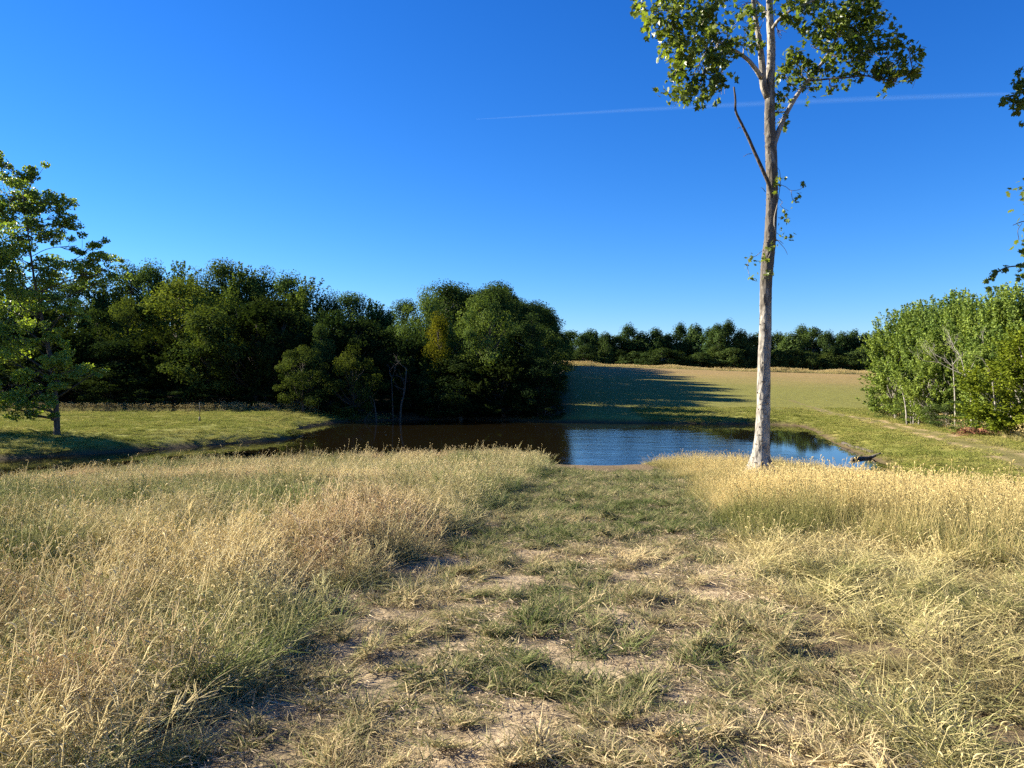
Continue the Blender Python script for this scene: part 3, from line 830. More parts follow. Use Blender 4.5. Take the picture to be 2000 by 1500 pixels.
# leaf clusters: (px, py, radius px x, radius py y, depth centre, leaves)
clu = [
    (1275, 25, 28, 32, -1.2, 120), (1310, 15, 32, 30, -1.2, 150), (1300, 60, 30, 28, -1.2, 130), (1345, 25, 34, 34, -1.1, 150), (1340, 75, 34, 26, -1.1, 150), (1385, 30, 26, 28, -1.0, 90),
    (1385, 70, 32, 26, -1.0, 130), (1325, 110, 28, 26, -1.2, 130), (1365, 115, 34, 24, -1.1, 140), (1405, 110, 30, 26, -.9, 120), (1420, 65, 24, 24, -.8, 80), (1318, 148, 22, 22, -1.2, 90), (1350, 155, 26, 22, -1.2, 100), (1330, 188, 18, 16, -1.2, 60),
    (1358, 185, 16, 18, -1.2, 50), (1395, 160, 22, 22, -1.1, 70), (1398, 180, 12, 8, -1.1, 22), (1412, 135, 20, 14, -1.0, 50), (1405, 8, 26, 14, .8, 50), (1440, 18, 18, 14, .6, 30),
    (1460, 40, 14, 22, -.3, 40), (1455, 75, 16, 18, -.4, 40), (1475, 88, 10, 14, -.3, 24), (1468, 12, 14, 12, .2, 30), (1488, 50, 10, 16, -.4, 22), (1430, 95, 12, 12, -.7, 30),
    (1527, 70, 12, 16, .2, 0), (1540, 20, 22, 20, -.5, 70), (1570, 20, 28, 22, -.8, 120), (1545, 110, 16, 20, .2, 60), (1530, 150, 13, 28, .2, 60), (1552, 145, 20, 20, .2, 60), (1575, 125, 14, 12, .2, 26), (1527, 190, 13, 14, .1, 36), (1522, 213, 12, 8, .1, 20), (1523, 237, 10, 12, .1, 20),
    (1590, 150, 30, 16, .3, 90), (1612, 142, 18, 18, .3, 50), (1590, 180, 12, 10, .3, 14), (1624, 172, 10, 12, .2, 16), (1585, 75, 16, 18, .2, 50), (1600, 40, 32, 34, 0, 190), (1640, 30, 34, 34, .2, 220), (1680, 20, 32, 32, .2, 200), (1640, 75, 36, 28, .3, 200), (1685, 60, 34, 32, .2, 210), (1715, 50, 20, 24, 0, 90),
    (1665, 105, 30, 22, .1, 130), (1705, 95, 30, 22, 0, 130), (1735, 100, 24, 18, -.2, 90), (1670, 135, 22, 14, -.1, 60), (1705, 138, 26, 16, -.3, 90), (1738, 135, 24, 18, -.4, 90), (1765, 125, 22, 20, -.5, 90), (1776, 95, 14, 14, -.5, 36), (1782, 145, 14, 16, -.5, 46), (1752, 155, 16, 8, -.4, 30), (1690, 5, 14, 20, 0, 60), (1722, 10, 8, 14, 0, 0),
]
rng = np.random.default_rng(17)
cen, tone_l = [], []
for px, py, rx, ry, dep, nl in clu:
    if nl == 0: continue
    nl = int(nl * 1.0)
    u = rng.standard_normal((nl, 3)); u /= np.linalg.norm(u, axis=1)[:, None]; u *= rng.random((nl, 1)) ** 0.4
    c0 = T3(px, py, dep * 1.2)
    sub = c0 + rng.standard_normal((max(2, nl // 8), 3)) * np.array([rx * S, max(rx * S, 0.35), ry * S]) * 0.68
    cen.append(sub[rng.integers(0, len(sub), nl)] + u * 0.15)
    sun_lift = 0.22 if (px < 1440 and py < 130) else -0.05  # leaf tone raised on the left crown to imitate sun falling there
    tone_l.append(np.clip(0.45 + sun_lift + 0.18 * rng.standard_normal() + 0.2 * rng.standard_normal(nl), 0, 1))
# the crown above the frame
for k in range(60):
    a = rng.random() * 6.283; h = rng.random(); R_ = 2.6 * math.sin(math.pi * min(1, 0.25 + 0.75 * h)) ** 0.6 * rng.random() ** 0.4
    c0 = T3(1500, -40 - 330 * h) + np.array([R_ * math.cos(a), R_ * math.sin(a), 0])
    nl = 45
    u = rng.standard_normal((nl, 3)); u /= np.linalg.norm(u, axis=1)[:, None]; u *= rng.random((nl, 1)) ** 0.4
    cen.append(c0 + u * np.array([.55, .55, .4])); tone_l.append(np.clip(0.5 + 0.2 * rng.standard_normal(nl), 0, 1))
cen = np.vstack(cen); tone_l = np.concatenate(tone_l)
v, t, k = lobed_leaves(rng, cen, 0.132)
crown_o = obj('crown', make_mesh('tall_crown', v, t, fattr={'tone': np.repeat(tone_l, k)}), M['leaf_main'], tall_tree)
# twigs inside the leaf clusters
g = Geo()
lp = np.vstack([c_[4:] for c_ in L])
for px, py, rx, ry, dep, nl in clu:
    c0 = T3(px, py, dep * 1.2)
    j = np.argmin(np.linalg.norm(lp - c0, axis=1) + 0.4 * np.maximum(0, lp[:, 2] - c0[2]))
    mid = 0.5 * (lp[j] + c0) + rng.standard_normal(3) * 0.06
    g.tube(curve([lp[j], mid, c0], 6), np.linspace(0.014, 0.006, 6), 4, cap=False)
    for _ in range(4):
        e = c0 + rng.standard_normal(3) * np.array([rx, rx, ry]) * S * 0.6
        g.tube(curve([mid, 0.5 * (mid + e) + rng.standard_normal(3) * 0.04, e], 4), np.linspace(0.008, 0.004, 4), 3, cap=False)
obj('twigs', g.mesh('tall_twigs'), M['bark_grey'], crown_o)['kind'] = 'stuff'
# loose bark flakes on the trunk
g = Geo(); rng = np.random.default_rng(23)
for k in range(330):
    t_ = rng.random() ** 0.8 * 0.78 + 0.02
    i = int(t_ * 149); th = rng.random() * 6.283
    c0 = cp[i]; r_ = rad[i]
    o_ = np.array([math.cos(th), math.sin(th), 0.0]); w_ = np.array([-math.sin(th), math.cos(th), 0.0])
    hh = rng.uniform(0.02, 0.075); ww = rng.uniform(0.012, 0.035); lift = rng.uniform(0.004, 0.035)
    b0 = c0 + o_ * r_ * 0.98
    g.add([b0 - w_ * ww, b0 + w_ * ww, b0 + w_ * ww * 0.8 + np.array([0, 0, hh * 0.6]) + o_ * lift * 0.5, b0 + np.array([0, 0, hh]) + o_ * lift, b0 - w_ * ww * 0.8 + np.array([0, 0, hh * 0.6]) + o_ * lift * 0.4], [(0, 1, 2), (0, 2, 4), (4, 2, 3)])
obj('bark_flakes', g.mesh('bark_flakes'), M['dead_wood'], trunk_o)['kind'] = 'stuff'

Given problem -
Your task is to repeat the material above exactly, without its pictures.

Response -
Continue the Blender Python script for this scene: part 3, from line 830. More parts follow. Use Blender 4.5. Take the picture to be 2000 by 1500 pixels.
# leaf clusters: (px, py, radius px x, radius py y, depth centre, leaves)
clu = [
    (1275, 25, 28, 32, -1.2, 120), (1310, 15, 32, 30, -1.2, 150), (1300, 60, 30, 28, -1.2, 130), (1345, 25, 34, 34, -1.1, 150), (1340, 75, 34, 26, -1.1, 150), (1385, 30, 26, 28, -1.0, 90),
    (1385, 70, 32, 26, -1.0, 130), (1325, 110, 28, 26, -1.2, 130), (1365, 115, 34, 24, -1.1, 140), (1405, 110, 30, 26, -.9, 120), (1420, 65, 24, 24, -.8, 80), (1318, 148, 22, 22, -1.2, 90), (1350, 155, 26, 22, -1.2, 100), (1330, 188, 18, 16, -1.2, 60),
    (1358, 185, 16, 18, -1.2, 50), (1395, 160, 22, 22, -1.1, 70), (1398, 180, 12, 8, -1.1, 22), (1412, 135, 20, 14, -1.0, 50), (1405, 8, 26, 14, .8, 50), (1440, 18, 18, 14, .6, 30),
    (1460, 40, 14, 22, -.3, 40), (1455, 75, 16, 18, -.4, 40), (1475, 88, 10, 14, -.3, 24), (1468, 12, 14, 12, .2, 30), (1488, 50, 10, 16, -.4, 22), (1430, 95, 12, 12, -.7, 30),
    (1527, 70, 12, 16, .2, 0), (1540, 20, 22, 20, -.5, 70), (1570, 20, 28, 22, -.8, 120), (1545, 110, 16, 20, .2, 60), (1530, 150, 13, 28, .2, 60), (1552, 145, 20, 20, .2, 60), (1575, 125, 14, 12, .2, 26), (1527, 190, 13, 14, .1, 36), (1522, 213, 12, 8, .1, 20), (1523, 237, 10, 12, .1, 20),
    (1590, 150, 30, 16, .3, 90), (1612, 142, 18, 18, .3, 50), (1590, 180, 12, 10, .3, 14), (1624, 172, 10, 12, .2, 16), (1585, 75, 16, 18, .2, 50), (1600, 40, 32, 34, 0, 190), (1640, 30, 34, 34, .2, 220), (1680, 20, 32, 32, .2, 200), (1640, 75, 36, 28, .3, 200), (1685, 60, 34, 32, .2, 210), (1715, 50, 20, 24, 0, 90),
    (1665, 105, 30, 22, .1, 130), (1705, 95, 30, 22, 0, 130), (1735, 100, 24, 18, -.2, 90), (1670, 135, 22, 14, -.1, 60), (1705, 138, 26, 16, -.3, 90), (1738, 135, 24, 18, -.4, 90), (1765, 125, 22, 20, -.5, 90), (1776, 95, 14, 14, -.5, 36), (1782, 145, 14, 16, -.5, 46), (1752, 155, 16, 8, -.4, 30), (1690, 5, 14, 20, 0, 60), (1722, 10, 8, 14, 0, 0),
]
rng = np.random.default_rng(17)
cen, tone_l = [], []
for px, py, rx, ry, dep, nl in clu:
    if nl == 0: continue
    nl = int(nl * 1.0)
    u = rng.standard_normal((nl, 3)); u /= np.linalg.norm(u, axis=1)[:, None]; u *= rng.random((nl, 1)) ** 0.4
    c0 = T3(px, py, dep * 1.2)
    sub = c0 + rng.standard_normal((max(2, nl // 8), 3)) * np.array([rx * S, max(rx * S, 0.35), ry * S]) * 0.68
    cen.append(sub[rng.integers(0, len(sub), nl)] + u * 0.15)
    sun_lift = 0.22 if (px < 1440 and py < 130) else -0.05  # leaf tone raised on the left crown to imitate sun falling there
    tone_l.append(np.clip(0.45 + sun_lift + 0.18 * rng.standard_normal() + 0.2 * rng.standard_normal(nl), 0, 1))
# the crown above the frame
for k in range(60):
    a = rng.random() * 6.283; h = rng.random(); R_ = 2.6 * math.sin(math.pi * min(1, 0.25 + 0.75 * h)) ** 0.6 * rng.random() ** 0.4
    c0 = T3(1500, -40 - 330 * h) + np.array([R_ * math.cos(a), R_ * math.sin(a), 0])
    nl = 45
    u = rng.standard_normal((nl, 3)); u /= np.linalg.norm(u, axis=1)[:, None]; u *= rng.random((nl, 1)) ** 0.4
    cen.append(c0 + u * np.array([.55, .55, .4])); tone_l.append(np.clip(0.5 + 0.2 * rng.standard_normal(nl), 0, 1))
cen = np.vstack(cen); tone_l = np.concatenate(tone_l)
v, t, k = lobed_leaves(rng, cen, 0.132)
crown_o = obj('crown', make_mesh('tall_crown', v, t, fattr={'tone': np.repeat(tone_l, k)}), M['leaf_main'], tall_tree)
# twigs inside the leaf clusters
g = Geo()
lp = np.vstack([c_[4:] for c_ in L])
for px, py, rx, ry, dep, nl in clu:
    c0 = T3(px, py, dep * 1.2)
    j = np.argmin(np.linalg.norm(lp - c0, axis=1) + 0.4 * np.maximum(0, lp[:, 2] - c0[2]))
    mid = 0.5 * (lp[j] + c0) + rng.standard_normal(3) * 0.06
    g.tube(curve([lp[j], mid, c0], 6), np.linspace(0.014, 0.006, 6), 4, cap=False)
    for _ in range(4):
        e = c0 + rng.standard_normal(3) * np.array([rx, rx, ry]) * S * 0.6
        g.tube(curve([mid, 0.5 * (mid + e) + rng.standard_normal(3) * 0.04, e], 4), np.linspace(0.008, 0.004, 4), 3, cap=False)
obj('twigs', g.mesh('tall_twigs'), M['bark_grey'], crown_o)['kind'] = 'stuff'
# loose bark flakes on the trunk
g = Geo(); rng = np.random.default_rng(23)
for k in range(330):
    t_ = rng.random() ** 0.8 * 0.78 + 0.02
    i = int(t_ * 149); th = rng.random() * 6.283
    c0 = cp[i]; r_ = rad[i]
    o_ = np.array([math.cos(th), math.sin(th), 0.0]); w_ = np.array([-math.sin(th), math.cos(th), 0.0])
    hh = rng.uniform(0.02, 0.075); ww = rng.uniform(0.012, 0.035); lift = rng.uniform(0.004, 0.035)
    b0 = c0 + o_ * r_ * 0.98
    g.add([b0 - w_ * ww, b0 + w_ * ww, b0 + w_ * ww * 0.8 + np.array([0, 0, hh * 0.6]) + o_ * lift * 0.5, b0 + np.array([0, 0, hh]) + o_ * lift, b0 - w_ * ww * 0.8 + np.array([0, 0, hh * 0.6]) + o_ * lift * 0.4], [(0, 1, 2), (0, 2, 4), (4, 2, 3)])
obj('bark_flakes', g.mesh('bark_flakes'), M['dead_wood'], trunk_o)['kind'] = 'stuff'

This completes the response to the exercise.